The dastardly GISS data-set estimates 2010 to be the “warmest ever“, while HadCRUT3 expects 2010 to be the “fifth warmest ever“. It seems that Steven has been reduced to trying to cherry-pick the data-set that shows the least warming. Whatever happened to the claims of cooling? An inconvenient memory apparently.
HadCRUT IS LOW
GIVEN: “Current GISS Global Surface Temperature Analysis,” Hansen et al(2010) Section 7
Click to access gistemp2010_draft0319.pdf
This is the paper that Steve links to. GISS extends the shore temperature anomalies to cover the Arctic areas without measurements.
HadCRUT just excludes these areas. The net effect of this is to give the HadCRUT Arctic the mean hemispheric temperature anomaly. This results from the eventual simple averaging of the two mean hemispheric anomalies, as if they covered equal areas.
Obviously the GISS shore anomalies estimate is more representative, than the HadCRUT in-effect-estimate, of the mean hemispheric anomaly. And, it explains why GISS is higher than HadCRUT.
What would denier’s do? Would they really exclude the region with the greatest warming from the global averages, by withholding any form of area weighting? And call that representative?

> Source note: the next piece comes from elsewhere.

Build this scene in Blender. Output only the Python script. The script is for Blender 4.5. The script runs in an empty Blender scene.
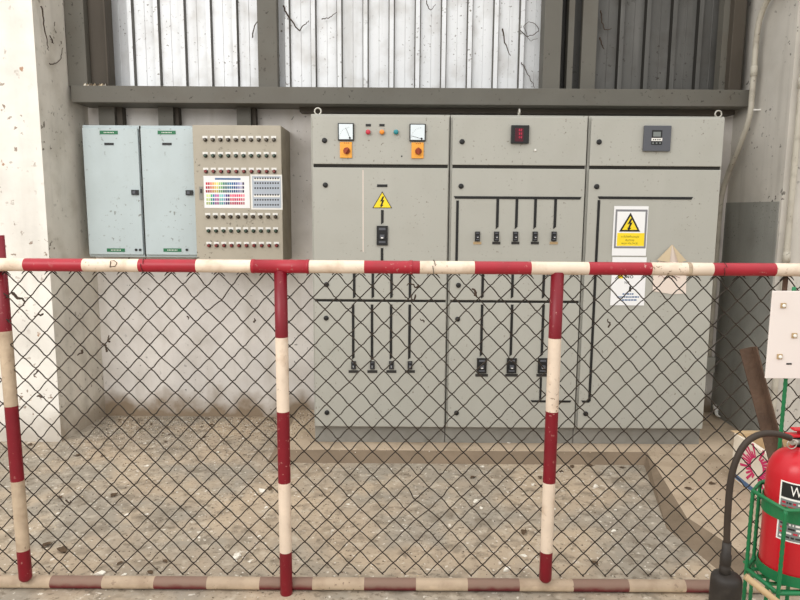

In the same section (7) Hansen has provided them a sample of how this would turn out. Figure 13 shows masked (‘GISS anomalies limited to HadCRUT area’) results, and they are similar to HadCRUT’s. Then 1998 becomes the warmest year…and I suppose the earth returns to a cooling phase.
GIVEN: The ECMWF (European Centre for Medium-Range Weather Forecasts) study, as quoted at Climate Progress (Feb 25, 2010).
“The ECMWF analysis shows that in data-sparse regions such as Russia, Africa and Canada warming over land is more extreme than in regions sampled by HadCRUT.”
http://climate progress.org/2010/02/25/met-office-re-examine-of-climate-data-temperature-record/
As I understand it, the ECMWF analysis just takes the GISS arguments about HadCRUT’s Arctic exclusions, and applies them to HadCRUT’s other exclusions, in Russia, Africa and Canada.
GIVEN; A NCEP re-analysis discussed at Real Climate (18 Nov, 2008) also looks at the hole-in-the-Arctic.
http://www.realclimate.org/index.php/archives/2008/11/mind-the-gap/
GIVEN: “…the low Arctic sea-ice extent over the last summers are independent evidence of high Arctic temperatures.” And, the low sea-ice volume…
(Sorry this is so long. I’ve just had too much time to work on it.)
[Well said. – Ben]
One More…GIVEN: “If It’s That Warm, How Come It’s So Damned Cold?” Hansen et the same al 2010. This is a popular version of some of the above GISS, Section 7.
Click to access 20100115_Temperature2009.pdf
“HadCRUT just excludes these areas. The net effect of this is to give the HadCRUT Arctic the mean hemispheric temperature anomaly. This results from the eventual simple averaging of the two mean hemispheric anomalies, as if they covered equal areas.”
Exactly, so by citing HadCRUT3 as global the skeptics are implicitly infilling the arctic as you mention.
Additionally, notice that RSS data doesn’t go above 82.5N
So yep, despite Steve Goddard’s opposition to “extrapolation”, he has “extrapolated” tropospheric temperature above 82.5N from RSS 60N-82.5N data.
You just can’t make it up.
The main thing that bothers me though is how such skeptics argue extrapolation is wrong with nothing more than pointing out it means estimating temperatures. They don’t bother doing any analysis of temperature maps to see whether such estimation works. They don’t even bother looking into Hansen’s original work on verifying the extrapolation method in GISTEMP.